Sunday, April 30, 2006

Notes on Schopenhauer

(Originally written April 30, 2006 in Book 3)

Written/Read by street light

Schopenhauer
by Michael Tanner

Arthur Schopenhauer - 1788 - 1860

- Apessimistic view of life
- the will is intrinsically evil
- the arts are vital to life, especially music
-Schopenhauer used many of Kant's fundamental arguments but rejected Kant's limitation of science to save room for faith
-Shopenhauer vehemently denied the categorical imperative
-Shopenhauer's book The World as Will and Representation follows Kant in book 1, but departs in book 2 because (like most philosophers) he cannot agree with Kant's view of the phenomenal world (the world we experience) and the noumenal world (the real world)
- believes that our bodies are the phenomenal representation of the will
- The will is not subject to reason. It is impatient, imperious and egoistic

The world is will and appears as representation.

The will is used to get what we lack. If we lacked nothing we would will nothing, but since we will things constantly, we are in a state of "perfect discontent".

This condition is incurable because as soon as we satisfy a deficiency, we find a new thing we lack. Thus, it is a never-ending cycle.

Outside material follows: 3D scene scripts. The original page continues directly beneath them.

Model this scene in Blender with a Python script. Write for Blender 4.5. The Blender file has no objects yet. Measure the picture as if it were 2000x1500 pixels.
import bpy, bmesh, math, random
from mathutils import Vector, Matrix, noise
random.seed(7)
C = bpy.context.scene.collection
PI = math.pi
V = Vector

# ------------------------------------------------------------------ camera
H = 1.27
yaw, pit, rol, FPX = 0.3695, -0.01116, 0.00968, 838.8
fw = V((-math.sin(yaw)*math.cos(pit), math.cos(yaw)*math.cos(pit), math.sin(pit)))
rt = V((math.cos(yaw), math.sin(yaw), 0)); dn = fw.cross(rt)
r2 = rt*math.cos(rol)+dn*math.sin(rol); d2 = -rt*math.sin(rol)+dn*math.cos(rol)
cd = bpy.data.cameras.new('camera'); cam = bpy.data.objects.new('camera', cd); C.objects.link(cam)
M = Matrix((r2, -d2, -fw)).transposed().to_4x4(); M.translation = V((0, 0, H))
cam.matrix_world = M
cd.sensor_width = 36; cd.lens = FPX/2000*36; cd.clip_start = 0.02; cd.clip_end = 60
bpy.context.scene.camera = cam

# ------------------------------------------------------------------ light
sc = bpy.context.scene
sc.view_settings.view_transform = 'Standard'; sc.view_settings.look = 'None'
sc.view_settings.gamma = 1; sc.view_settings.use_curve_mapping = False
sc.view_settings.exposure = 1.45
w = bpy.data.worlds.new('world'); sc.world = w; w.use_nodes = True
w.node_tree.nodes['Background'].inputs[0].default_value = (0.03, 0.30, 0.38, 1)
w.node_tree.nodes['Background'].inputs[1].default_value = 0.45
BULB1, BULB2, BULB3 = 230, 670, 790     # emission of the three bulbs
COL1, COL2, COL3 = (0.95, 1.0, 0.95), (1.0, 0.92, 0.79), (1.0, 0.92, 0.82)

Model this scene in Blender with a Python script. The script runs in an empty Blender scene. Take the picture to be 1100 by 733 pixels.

Life (the will) is 'endless flux'.

The will to live is the most absurd form of willing that man does. We love life in spite of the fact that existence is full of pain, want, misery, trouble and anxiety. If we were to look at it objectively we would not will to live, we would will-to-die. Yet, death (our biggest fear) is abhorred, when actually life should be detestable and death anticipated.

Life can either be lived by ceaseless wanting (which is painful) or by achieving what we want only to be bored by it.

Willing comes from a deficiency and thus, from suffering.

Pleasure is merely the absence of pain.

Even when we become satisfied with bodily needs (hunger, thirst, shelter, etc.) we begin to have imaginative needs, that is our minds are free to create speculative horrors that may befall us.

"The present is always inadequate, but the future is uncertain and the past irrecoverable" (Tanner, 25).

"We notice that certain days of our life were happy only after they have made room for unhappy ones" (Tanner, 26).